I worked with a team once that had gotten into the habit of creating sub-tasks for every little thing they could think of. This list included such obvious items as “write the code” and “test the code” and a typical story would have about twenty of these sub-tasks attached.
These sub-tasks would then be visible on the board and people would be assigned to them and they’d talk about them in standup. Often the sub-tasks would be just be closed immediately because they weren’t applicable to the story.
Every bit of the time and effort involved in working with these sub-tasks was waste.
I do see value in creating sub-tasks for things you might forget to do but it seems unlikely that anyone would forget to “write the code”.
When I asked the team why they created so many of these sub-tasks every time, nobody knew. This was just the way they’d always done it so they continued mindlessly doing it again.
The whole reason that we hold a retrospective is to unpack things like this.

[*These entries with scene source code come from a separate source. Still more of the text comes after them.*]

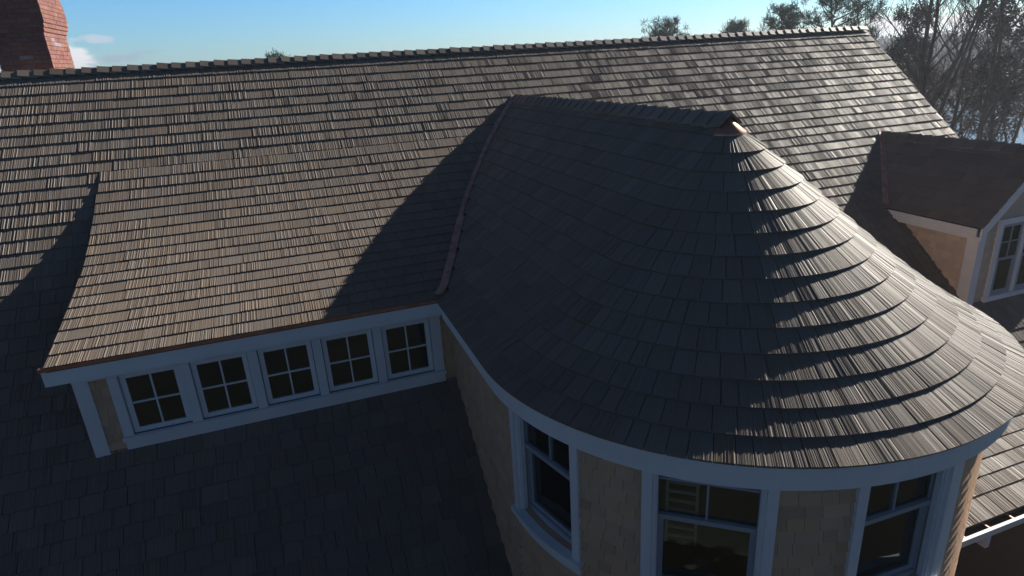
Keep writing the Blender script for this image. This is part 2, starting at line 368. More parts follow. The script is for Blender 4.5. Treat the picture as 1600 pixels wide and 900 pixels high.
# trim of the window band
F_B = DT-.066
def band(name, a, b, m='white', par=None): q = MB(); q.box(a, b); return q.build(name, M[m], par or house)
band('frieze_board', (-.897, WF-.012, F_B-.034), (.503, WF, F_B+.012))
band('corner_board', (-.897, WF-.010, ZB), (-.846, WF, F_B-.035)); band('corner_board', (-.897, WF+.001, ZB), (-.889, WF+.05, F_B-.035))
band('window_sill', (-.79, WF-.022, -1.308), (.503, WF+.0, -1.292)); band('apron_board', (-.786, WF-.010, -1.348), (.499, WF, -1.309))
WX = [-.751+.2485*i for i in range(5)]; WW = .210; WT, WB = F_B-.036, -1.2915
cas = [(-.786, WX[0]-.001)]+[(WX[i]+WW+.001, WX[i+1]-.001) for i in range(4)]+[(WX[4]+WW+.001, .499)]
for a, b in cas: band('mullion', (a, WF-.008, WB), (b, WF+.03, WT))
mb = MB(); mb.box((-.84, WF+.045, ZB), (.54, WF+.055, F_B)); mb.build('shed_wall', M['dark'], house)
def Pwall(u, s): return np.stack([u, WF+.003+0*u, F_B-.034-s], -1), np.tile([0, -1, 0], (len(u), 1))
def wall_sh(mb, P, s_end, ur, w=(.035, .075), exp=.0395):
    r = [exp*k for k in range(int(s_end/exp)+1)]+[s_end]
    shingles(mb, P, r, ur, w, .0085, .0004, gap=.0011, fine=1, tone=.06, upper=.004, rib=(.03, .06), jitter=.0006)
mb = MB(); wall_sh(mb, Pwall, .42, lambda s, s1: (-.846, -.786, 1)); mb.build('shed_siding', M['siding'], house); mb = MB(); wall_sh(mb, Pwall, .42, lambda s, s1: (.499, .565, 1)); mb.build('shed_siding', M['siding'], house)
def window(O, ex, ez, w, z0, z1, ey, grid, name='window', rail=None, shutter=False, fr=.019, louv=None, par=None):
    """O = lower left front corner; ex across, ey inward, ez up; frame > pane, muntin"""
    A = MB(); h = z1-z0; d = .014
    A.obox(O, ex, ey, ez, (0, 0, 0), (w, d, fr)); A.obox(O, ex, ey, ez, (0, 0, h-fr), (w, d, h)); A.obox(O, ex, ey, ez, (0, .0, fr), (fr, d, h-fr)); A.obox(O, ex, ey, ez, (w-fr, 0, fr), (w, d, h-fr))
    if rail: A.obox(O, ex, ey, ez, (fr, -.006, rail-z0-.007), (w-fr, d-.001, rail-z0+.007))
    sm = M['baysash'] if rail else M['sash']; wn = A.build(name, sm, par or house)
    def pane(x0, x1, a, b, dd): q = MB(); q.obox(O, ex, ey, ez, (x0, dd, a), (x1, dd+.002, b)); q.build('pane', M['glass'], wn)
    def bars(x0, x1, a, b, nx, nz, dd, t=.0030):
        q = MB()
        for i in range(1, nx): x = x0+(x1-x0)*i/nx; q.obox(O, ex, ey, ez, (x-t, dd-.004, a), (x+t, dd+.004, b))
        for i in range(1, nz):
            z = a+(b-a)*i/nz
            for j in range(nx):
                xa = x0+(x1-x0)*j/nx+(t if j else 0); xb = x0+(x1-x0)*(j+1)/nx-(t if j < nx-1 else 0)
                q.obox(O, ex, ey, ez, (xa, dd-.004, z-t), (xb, dd+.004, z+t))
        q.build('muntin', sm, wn)
    if rail:
        a = rail-z0; pane(fr, w-fr, a+.007, h-fr, .006); bars(fr, w-fr, a+.007, h-fr, 2, 2, .004)
        B = MB(); i = .014
        B.obox(O, ex, ey, ez, (fr, .008, fr), (w-fr, .018, fr+i)); B.obox(O, ex, ey, ez, (fr, .008, fr+i), (fr+i, .018, a-.007)); B.obox(O, ex, ey, ez, (w-fr-i, .008, fr+i), (w-fr, .018, a-.007))
        B.build('lower_sash', sm, wn); pane(fr+i, w-fr-i, fr+i, a-.007, .012)
    else:
        pane(fr, w-fr, fr, h-fr, .007); bars(fr, w-fr, fr, h-fr, grid[0], grid[1], .005)
    if louv:
        q = MB(); x0, x1 = louv
        z = fr
        while z < h-.01:
            q.obox(O, ex, ey, ez, (x0+.008, .026, z), (x1-.008, .030, z+.010)); q.obox(O, ex, ey, ez, (x0+.008, .020, z+.010), (x1-.008, .026, z+.0125)); z += .030
        q.obox(O, ex, ey, ez, (x0, .020, 0), (x0+.008, .034, h)); q.obox(O, ex, ey, ez, (x1-.008, .020, 0), (x1, .034, h))
        q.build('louvred_shutter', M['louvre'], wn)
    return wn
ordn = ['leftmost small four-pane window of the dormer band', 'second small four-pane window from the left', 'middle small four-pane window of the band', 'fourth small four-pane window from the left', 'rightmost small four-pane window of the dormer band']
for i in range(5):
    o = window((WX[i]+.002, WF+.008, WB+.001), (1, 0, 0), (0, 0, 1), WW-.004, WB+.001, WT-.001, (0, 1, 0), (2, 2)); o['label'] = ordn[i]

# --- round bay
R0 = .833; WTOP, WBOT = TE_Z-.02, -1.458
wc = [195.3, 232.2, 268.9]; HW = 11.6; HO = 9.7
mb = MB()                                    # structural wall behind the siding, with openings
def wallarc(p0, p1, z0, z1): mb.arc(CX, CY, R0-.035, R0-.004, p0, p1, z0, z1, max(2, int((p1-p0)/3)))
edges = [180]+[e for c in wc for e in (c-HO, c+HO)]+[360]
for i in range(0, len(edges), 2): wallarc(edges[i], edges[i+1], zg, WTOP)
for c in wc: wallarc(c-HO, c+HO, zg, WBOT)
mb.box((CX-R0+.004, CY, zg), (CX-R0+.035, 2.6, WTOP)); mb.box((CX+R0-.035, CY, zg), (CX+R0-.004, 3.2, WTOP))
mb.build('bay_wall', M['siding'], house)
mb = MB(); zt = TE_Z-.085
def Pbay(u, s): c, q = np.cos(u), np.sin(u); return np.stack([CX+(R0-.002)*c, CY+(R0-.002)*q, zt-s+0*u], -1), np.stack([c, q, 0*u], -1)
rad = math.radians
gaps = [(180, wc[0]-HW+.1)]+[(wc[i]+HW-.1, wc[i+1]-HW+.1) for i in range(2)]+[(wc[2]+HW+2.6, 360)]
r_end = -1.50
for a, b in gaps: wall_sh(mb, Pbay, zt-(-2.9), lambda s, s1, a=a, b=b: (rad(a), rad(b), 1/R0))
for c in wc:
    def Pb2(u, s): c_, q = np.cos(u), np.sin(u); return np.stack([CX+(R0-.002)*c_, CY+(R0-.002)*q, -1.515-s+0*u], -1), np.stack([c_, q, 0*u], -1)
    wall_sh(mb, Pb2, 1.3, lambda s, s1, c=c: (rad(c-HW-.1), rad(c+HW+(2.7 if c > 260 else .1)), 1/R0))
def Pl(u, s): return np.stack([CX-R0+.002+0*u, CY-u, zt-s+0*u], -1), np.tile([-1, 0, 0], (len(u), 1))
def Pr(u, s): return np.stack([CX+R0-.002+0*u, CY+u, zt-s+0*u], -1), np.tile([1, 0, 0], (len(u), 1))
wall_sh(mb, Pl, 1.6, lambda s, s1: (-.82, 0, 1)); wall_sh(mb, Pr, 1.6, lambda s, s1: (0, 1.2, 1))
mb.build('bay_siding', M['siding'], house)
wl = ['tall sash window at the left of the round bay', 'tall sash window in the middle of the round bay with slatted shutter inside', 'tall sash window at the right of the round bay']
for i, c in enumerate(wc):
    pc = rad(c); n_ = np.array([math.cos(pc), math.sin(pc), 0]); t_ = np.array([-math.sin(pc), math.cos(pc), 0])   # across, to the viewer's right
    hw = R0*math.sin(rad(HO)); rho = R0*math.cos(rad(HO))-.024
    O = np.array([CX, CY, 0])+n_*rho-t_*hw+np.array([0, 0, WBOT])
    o = window(O, t_, (0, 0, 1), 2*hw, WBOT, WTOP, -n_, (2, 2), rail=-1.205, fr=.013, louv=((.03, .118) if i == 1 else None)); o['label'] = wl[i]
    q = MB()
    ex_ = 2.6 if i == 2 else 0
    q.arc(CX, CY, R0-.01, R0+.014, c-HW, c-HO, -1.49, WTOP-.04, 3); q.build('casing', M['white'], o); q = MB(); q.arc(CX, CY, R0-.01, R0+.014, c+HO, c+HW+(0 if i < 2 else 0), -1.49, WTOP-.04, 3)
    if ex_: q.arc(CX, CY, R0-.01, R0+.010, c+HW, c+HW+ex_, -1.49, WTOP-.04, 2)
    q.build('casing', M['white'], o)
    # jamb liners stepping inwards
    for sg in (-1, 1):
        q = MB()
        for k in range(3):
            a_ = hw*sg; q.obox(np.array([CX, CY, 0])+n_*(rho)+t_*(a_), t_*(-sg), -n_, (0, 0, 1), (-.004, -.022-.006*k, WBOT), (.004+.004*(2-k), -.006-.008*k, WTOP-.03)) if k < 2 else None
        q.build('jamb', M['white'], o)
    q = MB(); q.arc(CX, CY, R0-.055, R0+.028, c-HW-.5, c+HW+.5+ex_*.0, -1.478, WBOT-.004, 12, za=.006); q.arc(CX, CY, R0-.002, R0+.012, c-HW-.1, c+HW+.1, -1.515, -1.4785, 12)
    q.build('window_sill', M['white'], o)
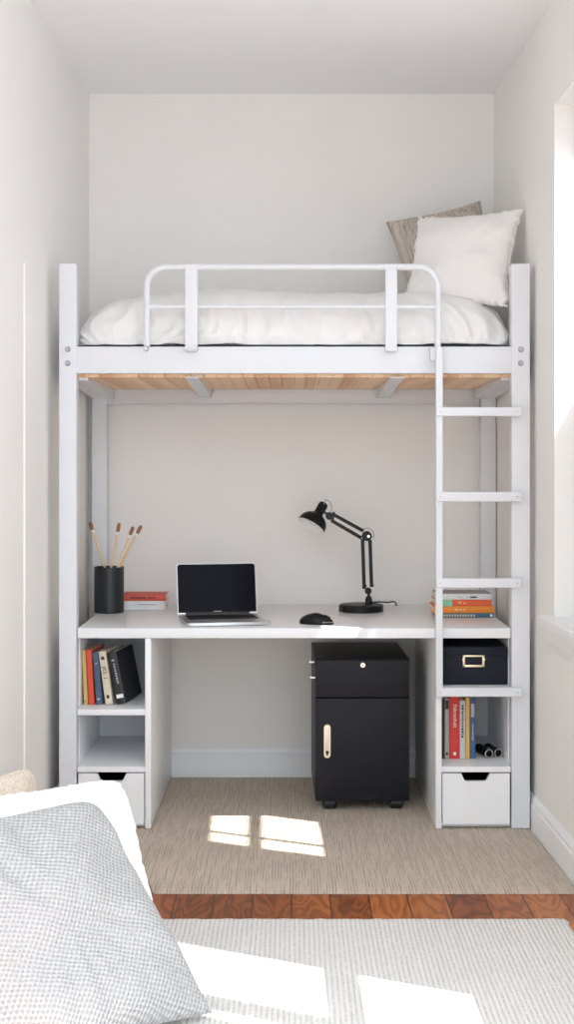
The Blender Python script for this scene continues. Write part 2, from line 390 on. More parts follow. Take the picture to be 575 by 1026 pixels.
for s in (-1, 1):
    b = bm_new(); xo = PXL[0] + 0.012 if s < 0 else PXR[1] - 0.012
    box(b, min(xo, xo - s * 0.03), max(xo, xo - s * 0.03), ZF + 0.062, ZB, RB - 0.004, RT, 0.003)
    prism(b, [(ZF + 0.062, DK), (ZF + 0.062, DK - 0.010), (ZB, DK - 0.040), (ZB, DK)], 'x', min(xo, xo - s * 0.085), max(xo, xo - s * 0.085))
    obj('end_rail', b, frame_m, bed, world=True)
DK = RB - 0.012        # underside of the slat deck
b = bm_new(); n = 34; x0, x1 = PXL[0] + 0.05, PXR[1] - 0.05; w = (x1 - x0) / n
for i in range(n): box(b, x0 + i * w + 0.0006, x0 + (i + 1) * w - 0.0006, ZF + 0.045, ZB - 0.002, DK, DK + 0.018, 0.0012, 1)
obj('slat_deck', b, deck_m, bed, smooth=False, world=True)
for a in (192, 398):
    b = bm_new(); xc = X(a, ZF) * 1.0; prism(b, [(ZF + 0.012, DK - 0.001), (ZF + 0.012, DK - 0.004), (ZF + 0.05, DK - 0.006), (ZB + 0.006, DK - 0.036), (ZB + 0.006, DK - 0.001)], 'x', xc - 0.024, xc + 0.024); obj('cross_beam', b, frame_m, bed, world=True)
# guard rail: bent tube + mid tube + two flat uprights
YG = ZF - 0.014
def tp(px, py, d=YG): return (X(px, d), d, H(py, d))
b = bm_new(); arcL = [tp(147, 347)] + [tp(147 + 20 - 20 * math.cos(t), 288 - 20.5 * math.sin(t)) for t in [R(a) for a in range(0, 91, 9)]]
arcR = [tp(438.5 - 20 + 20 * math.cos(t), 288 - 20.5 * math.sin(t)) for t in [R(a) for a in range(90, -1, -9)]] + [tp(438.5, 352)]
tube(b, arcL + arcR, 0.0115, 16); gr = obj('guard_rail', b, frame_m, bed, world=True)
b = bm_new(); tube(b, [tp(147, 307.5), tp(438.5, 307.5)], 0.009, 14); obj('middle_bar', b, frame_m, gr, world=False).data.transform(Matrix.Translation(-base_of(bed)))
for (a, c) in ((185.5, 198), (386, 397.5)):
    b = bm_new(); box(b, X(a, YG), X(c, YG), YG - 0.013, YG + 0.013, H(352, YG), H(265, YG), 0.003); obj('upright', b, frame_m, gr).data.transform(Matrix.Translation(-base_of(bed)))
for px in (146.5, 187.5, 196, 388.5, 395.5, 432):
    b = bm_new(); d = ZF - (0.038 if px in (187.5, 196, 391, 396.5) else 0.02); cyl(b, (X(px, ZF), ZF + 0.006, H(349.5, ZF)), (X(px, ZF), d, H(349.5, ZF)), 0.0085, 0.0065, 16); obj('bolt', b, bolt_m, gr).data.transform(Matrix.Translation(-base_of(bed)))
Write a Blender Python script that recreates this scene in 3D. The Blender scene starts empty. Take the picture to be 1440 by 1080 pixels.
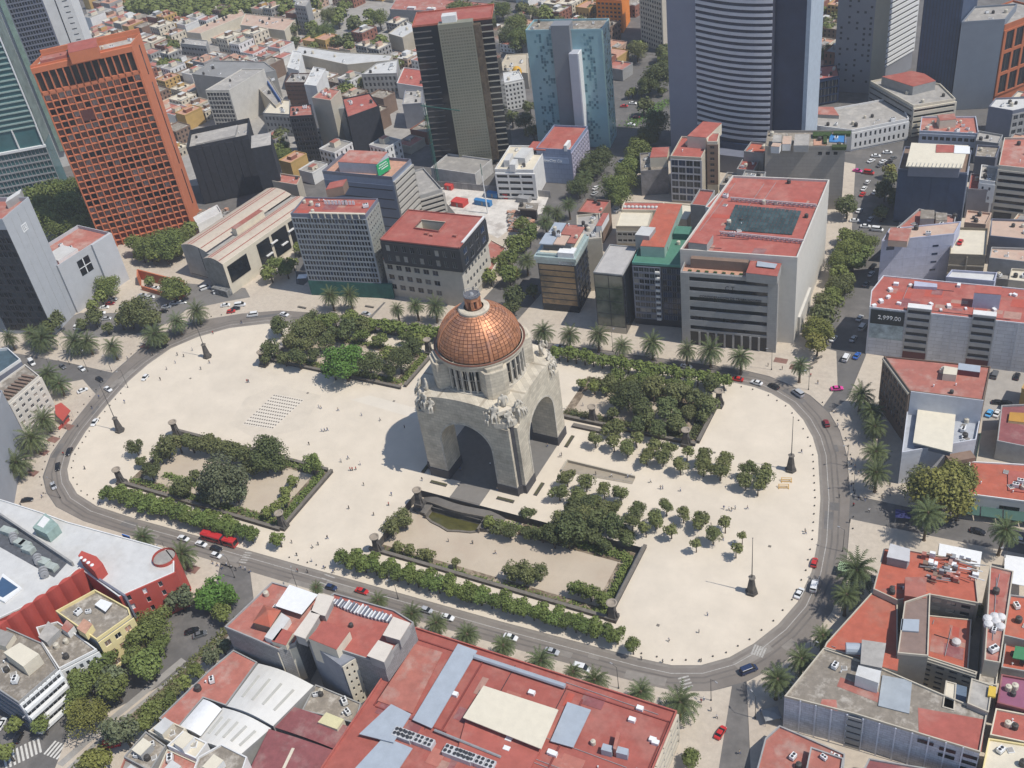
import bpy, math, random
from mathutils import Vector, Matrix
from mathutils.geometry import tessellate_polygon
SC = bpy.context.scene
COL = SC.collection
RN = random.Random(11)
# ---------------------------------------------------------------- camera, sky, sun, exposure
FPX, CX, CY = 1500.0, 720.0, 540.0                 # focal length and centre in photo pixels
CAM = Vector((154.8, -237.5, 240.0))
_D = Vector((1023.0 - CX, 2522.0 - CY, FPX)).normalized()      # straight down, in camera axes (x right, y down, z ahead)
_X = Vector((1, 0, 0)); _X = (_X - _D * _X.dot(_D)).normalized()
_Y = _D.cross(_X)
_T = math.radians(26.2)
EX = math.cos(_T) * _X + math.sin(_T) * _Y
EY = math.sin(_T) * _X - math.cos(_T) * _Y
EZ = -_D
cam_data = bpy.data.cameras.new('camera')
cam_data.sensor_width = 36.0
cam_data.lens = FPX / 1440.0 * 36.0
cam_data.clip_start = 1.0
cam_data.clip_end = 5000.0
cam = bpy.data.objects.new('camera', cam_data)
COL.objects.link(cam)
cam.matrix_world = Matrix(((EX.x, -EX.y, -EX.z, CAM.x), (EY.x, -EY.y, -EY.z, CAM.y), (EZ.x, -EZ.y, -EZ.z, CAM.z), (0, 0, 0, 1)))
SC.camera = cam
SUN_AZ, SUN_EL = math.radians(1.5), math.radians(59.0)          # azimuth from +x towards +y
world = bpy.data.worlds.new('World')
SC.world = world
world.use_nodes = True
_nt = world.node_tree
_bg = _nt.nodes['Background']
_sky = _nt.nodes.new('ShaderNodeTexSky')
_sky.sky_type = 'NISHITA'
_sky.sun_disc = False
_sky.sun_elevation = SUN_EL
_sky.sun_rotation = math.radians(90) - SUN_AZ
_sky.altitude = 2240
_sky.dust_density = 2.0
_nt.links.new(_sky.outputs[0], _bg.inputs[0])
_bg.inputs[1].default_value = 0.15
sun_data = bpy.data.lights.new('sun', 'SUN')
sun_data.energy = 4.1
sun_data.angle = math.radians(0.5)
sun_data.color = (1.0, 0.955, 0.89)
sun = bpy.data.objects.new('sun', sun_data)
COL.objects.link(sun)
_sd = Vector((math.cos(SUN_EL) * math.cos(SUN_AZ), math.cos(SUN_EL) * math.sin(SUN_AZ), math.sin(SUN_EL)))
sun.rotation_euler = _sd.to_track_quat('Z', 'Y').to_euler()
sun.location = _sd * 600
SC.view_settings.view_transform = 'Standard'
SC.view_settings.look = 'None'
SC.view_settings.exposure = 0.06
SC.view_settings.gamma = 1.0
SC.view_settings.use_curve_mapping = False
def ray(px, py):
	x, y, z = px - CX, py - CY, FPX
	return Vector((EX.x * x + EX.y * y + EX.z * z, EY.x * x + EY.y * y + EY.z * z, EZ.x * x + EZ.y * y + EZ.z * z))
def W(px, py, z=0.0):
	"""ground (or height z) point seen at a photo pixel"""
	d = ray(px, py)
	t = (z - CAM.z) / d.z
	return Vector((CAM.x + d.x * t, CAM.y + d.y * t))
def proj(x, y, z):
	p = Vector((x, y, z)) - CAM
	q = EX * p.x + EY * p.y + EZ * p.z
	return CX + FPX * q.x / q.z, CY + FPX * q.y / q.z
def hs(b, t):
	"""height of a vertical edge whose foot is at pixel b and whose top is at pixel t"""
	g = W(*b)
	lo, hi = 0.0, 230.0
	for _ in range(40):
		m = (lo + hi) / 2
		if proj(g.x, g.y, m)[1] > t[1]:
			lo = m
		else:
			hi = m
	return lo
# ---------------------------------------------------------------- materials
MATS = {}
def mat(name, rgb, rough=0.85, var=0.10, scale=0.35, metal=0.0, spec=0.35, rnd=0.0, stain=None, stain_amt=0.0, stain_scale=0.12,
		bump=0.0, brick=None, hue=0.0, stripes=None):
	"""one procedural material: base colour, fine and coarse wear, optional patches, courses and per-object shade"""
	if name in MATS:
		return MATS[name]
	m = bpy.data.materials.new(name)
	m.use_nodes = True
	nt = m.node_tree
	b = nt.nodes['Principled BSDF']
	b.inputs['Roughness'].default_value = rough
	b.inputs['Metallic'].default_value = metal
	b.inputs['Specular IOR Level'].default_value = spec
	L = nt.links.new
	N = nt.nodes.new
	geo = N('ShaderNodeNewGeometry')
	rgbn = N('ShaderNodeRGB'); rgbn.outputs[0].default_value = (*rgb, 1)
	cur = rgbn.outputs[0]
	if brick:
		tc = N('ShaderNodeTexCoord')
		sx = N('ShaderNodeSeparateXYZ'); L(geo.outputs['Position'], sx.inputs[0])
		ad = N('ShaderNodeMath'); ad.operation = 'ADD'; L(sx.outputs[0], ad.inputs[0]); L(sx.outputs[1], ad.inputs[1])
		cb = N('ShaderNodeCombineXYZ'); fl = len(brick) > 4; L(sx.outputs[0] if fl else ad.outputs[0], cb.inputs[0]); L(sx.outputs[1 if fl else 2], cb.inputs[1])
		bt = N('ShaderNodeTexBrick')
		bt.inputs['Scale'].default_value = 1.0
		bt.inputs['Brick Width'].default_value = brick[0]
		bt.inputs['Row Height'].default_value = brick[1]
		bt.inputs['Mortar Size'].default_value = brick[2]
		k = brick[3]
		bt.inputs['Color1'].default_value = (1, 1, 1, 1)
		bt.inputs['Color2'].default_value = (1 - k, 1 - k, 1 - k, 1)
		bt.inputs['Mortar'].default_value = (0.62, 0.6, 0.58, 1)
		L(cb.outputs[0], bt.inputs[0])
		mx = N('ShaderNodeMixRGB'); mx.blend_type = 'MULTIPLY'; mx.inputs[0].default_value = 1
		L(cur, mx.inputs[1]); L(bt.outputs[0], mx.inputs[2]); cur = mx.outputs[0]
	if stain is not None:
		ns = N('ShaderNodeTexNoise'); ns.inputs['Scale'].default_value = stain_scale; ns.inputs['Detail'].default_value = 6
		ns.inputs['Roughness'].default_value = 0.65
		L(geo.outputs['Position'], ns.inputs['Vector'])
		rp = N('ShaderNodeValToRGB'); rp.color_ramp.elements[0].position = 0.5; rp.color_ramp.elements[1].position = 0.64
		L(ns.outputs[0], rp.inputs[0])
		ml = N('ShaderNodeMath'); ml.operation = 'MULTIPLY'; ml.inputs[1].default_value = stain_amt
		L(rp.outputs[0], ml.inputs[0])
		mx = N('ShaderNodeMixRGB'); mx.inputs[2].default_value = (*stain, 1)
		L(ml.outputs[0], mx.inputs[0]); L(cur, mx.inputs[1]); cur = mx.outputs[0]
	nz = N('ShaderNodeTexNoise'); nz.inputs['Scale'].default_value = scale; nz.inputs['Detail'].default_value = 8
	nz.inputs['Roughness'].default_value = 0.7
	L(geo.outputs['Position'], nz.inputs['Vector'])
	mr = N('ShaderNodeMapRange'); mr.inputs['From Min'].default_value = 0.25; mr.inputs['From Max'].default_value = 0.75
	mr.inputs['To Min'].default_value = 1 - var * 1.6; mr.inputs['To Max'].default_value = 1 + var * 1.2
	L(nz.outputs[0], mr.inputs[0])
	val = mr.outputs[0]
	hsv = N('ShaderNodeHueSaturation')
	if rnd or hue:
		oi = N('ShaderNodeObjectInfo')
		m2 = N('ShaderNodeMapRange'); m2.inputs['To Min'].default_value = 1 - rnd; m2.inputs['To Max'].default_value = 1 + rnd
		L(oi.outputs['Random'], m2.inputs[0])
		mm = N('ShaderNodeMath'); mm.operation = 'MULTIPLY'; L(val, mm.inputs[0]); L(m2.outputs[0], mm.inputs[1]); val = mm.outputs[0]
		if hue:
			w = N('ShaderNodeTexWhiteNoise'); w.noise_dimensions = '1D'; L(oi.outputs['Random'], w.inputs['W'])
			m3 = N('ShaderNodeMapRange'); m3.inputs['To Min'].default_value = 0.5 - hue; m3.inputs['To Max'].default_value = 0.5 + hue
			L(w.outputs[0], m3.inputs[0]); L(m3.outputs[0], hsv.inputs['Hue'])
	if stripes:
		sx = N('ShaderNodeSeparateXYZ'); L(geo.outputs['Position'], sx.inputs[0])
		dt = N('ShaderNodeVectorMath'); dt.operation = 'DOT_PRODUCT'; dt.inputs[1].default_value = stripes[0]
		L(geo.outputs['Position'], dt.inputs[0])
		mu = N('ShaderNodeMath'); mu.operation = 'MULTIPLY'; mu.inputs[1].default_value = math.tau / stripes[1]; L(dt.outputs['Value'], mu.inputs[0])
		si = N('ShaderNodeMath'); si.operation = 'SINE'; L(mu.outputs[0], si.inputs[0])
		m4 = N('ShaderNodeMapRange'); m4.inputs['From Min'].default_value = -1; m4.inputs['To Min'].default_value = 1 - stripes[2]; m4.inputs['To Max'].default_value = 1
		L(si.outputs[0], m4.inputs[0])
		mm = N('ShaderNodeMath'); mm.operation = 'MULTIPLY'; L(val, mm.inputs[0]); L(m4.outputs[0], mm.inputs[1]); val = mm.outputs[0]
	L(val, hsv.inputs['Value']); L(cur, hsv.inputs['Color'])
	L(hsv.outputs[0], b.inputs['Base Color'])
	if bump:
		bp = N('ShaderNodeBump'); bp.inputs['Strength'].default_value = bump; bp.inputs['Distance'].default_value = 0.2
		L(nz.outputs[0], bp.inputs['Height']); L(bp.outputs[0], b.inputs['Normal'])
	MATS[name] = m
	return m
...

This was a clear practice that was taking time from the team and was providing no value, yet it had never come up in any of the discussions. Instead the team would talk about superficial things that really made no difference and if they came up with retrospective actions at all, they were things that didn’t actually change anything.
So I brought these sub-tasks up in a retro and the team decided to eliminate them. A few weeks later, we stopped to reflect again and the team agreed that getting rid of those sub-tasks had been an overwhelming win.
If your retros are not coming up with actionable proposals to make the team better then you’re doing it wrong. Consider how you’re currently working and improve it.